Quality of work is unlocked by teams trusting each other; being well informed and supported; being able to make empowered decisions; understanding what success looks like, and working on tasks that are both meaningful and impactful. Mental health is adversely affected by the lack of these things, and can in many instances lead to individuals not being able to do good work (at best), and not being able to work at all (at worst).

If we don’t consider the wellbeing of external talent, over time, being able to access that talent is going to get harder (who wants to work for the business who burns their people out?), the quality of work drops, and your business struggles to succeed.


Modern work requires new design.

Many businesses are moving towards models of talent which combines internal, external and cross-functional individuals, coming together to work — either for short or extended periods of time. Many businesses are wholly staking their fortunes on external talent, making their ‘no-employees’ a virtue rather than what would have previously been seen as a lack of scale.

This move towards businesses without employees might benefit many — and the shift in the power dynamic between ‘employee’ and ‘employer’ is fascinating, but without active design around how to find, engage, onboard, support, feedback and build relationships with networks of talent, both sides of the equation will struggle to work sustainably in the long term.

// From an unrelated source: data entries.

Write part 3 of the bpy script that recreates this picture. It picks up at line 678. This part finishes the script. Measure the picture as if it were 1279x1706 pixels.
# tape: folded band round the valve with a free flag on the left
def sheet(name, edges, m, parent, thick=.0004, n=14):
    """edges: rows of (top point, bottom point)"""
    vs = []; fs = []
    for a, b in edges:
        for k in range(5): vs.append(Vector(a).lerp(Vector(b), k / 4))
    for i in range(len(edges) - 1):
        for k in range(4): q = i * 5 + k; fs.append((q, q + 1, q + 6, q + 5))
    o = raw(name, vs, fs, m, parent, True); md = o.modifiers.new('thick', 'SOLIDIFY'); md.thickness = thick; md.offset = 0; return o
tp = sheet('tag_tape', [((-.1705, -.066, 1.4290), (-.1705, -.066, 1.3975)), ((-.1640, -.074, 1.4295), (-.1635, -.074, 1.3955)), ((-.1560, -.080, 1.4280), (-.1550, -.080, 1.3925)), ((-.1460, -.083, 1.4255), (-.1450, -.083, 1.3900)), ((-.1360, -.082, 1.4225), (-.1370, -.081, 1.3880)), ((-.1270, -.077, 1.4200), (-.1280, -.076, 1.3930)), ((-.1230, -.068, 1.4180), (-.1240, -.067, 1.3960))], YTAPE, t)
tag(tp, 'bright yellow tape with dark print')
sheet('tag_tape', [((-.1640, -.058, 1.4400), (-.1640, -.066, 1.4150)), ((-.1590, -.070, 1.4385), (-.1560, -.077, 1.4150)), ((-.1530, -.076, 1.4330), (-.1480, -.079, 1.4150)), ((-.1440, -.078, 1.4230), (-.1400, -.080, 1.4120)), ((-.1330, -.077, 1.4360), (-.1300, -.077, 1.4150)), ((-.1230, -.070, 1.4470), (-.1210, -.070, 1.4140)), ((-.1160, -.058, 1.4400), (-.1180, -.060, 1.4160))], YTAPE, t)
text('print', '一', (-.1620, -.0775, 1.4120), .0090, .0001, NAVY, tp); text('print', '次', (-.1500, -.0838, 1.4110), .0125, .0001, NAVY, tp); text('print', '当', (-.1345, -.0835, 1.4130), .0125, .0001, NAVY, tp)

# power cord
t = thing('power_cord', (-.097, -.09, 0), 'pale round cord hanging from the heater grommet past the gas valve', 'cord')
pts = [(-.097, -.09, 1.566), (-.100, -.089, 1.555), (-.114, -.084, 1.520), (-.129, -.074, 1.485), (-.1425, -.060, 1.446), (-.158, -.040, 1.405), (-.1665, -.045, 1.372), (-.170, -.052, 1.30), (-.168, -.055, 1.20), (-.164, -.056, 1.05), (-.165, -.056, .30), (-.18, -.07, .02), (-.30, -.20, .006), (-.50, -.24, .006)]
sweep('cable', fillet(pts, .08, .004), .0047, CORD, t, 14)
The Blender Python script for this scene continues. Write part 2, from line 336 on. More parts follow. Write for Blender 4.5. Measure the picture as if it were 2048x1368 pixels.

It’s challenges like this that remind me that, whilst there’s no shortage of noise about entrepreneurship, self-employment, side-hustling, freelancing, etc, there’s a distinct lack of thinking about how to best engage with this new way of working — in a way that benefits both individual and organisation.

It’s part of what we’re doing at Leapers — to support the individuals who are working in different ways, and working with organisations to embrace and benefit from this huge shift to self-empowered work. It’s why I designed welcome [ a little tool to onboard freelancers ] and why our research into mental health asked questions about first-day-anxiety and communication issues when working with clients.

So, here’s my question for you — who is responsible for designing and delivering the on-boarding programme for external talent you work with? Who is helping you save lost time and money, and making sure the talent you engage with is ready and able to do their best work with you?

If you don’t know, or you don’t have an answer — that’s okay, many don’t — but find someone to work with who can help you design an answer — else, the so called “future of work” might just not include your business.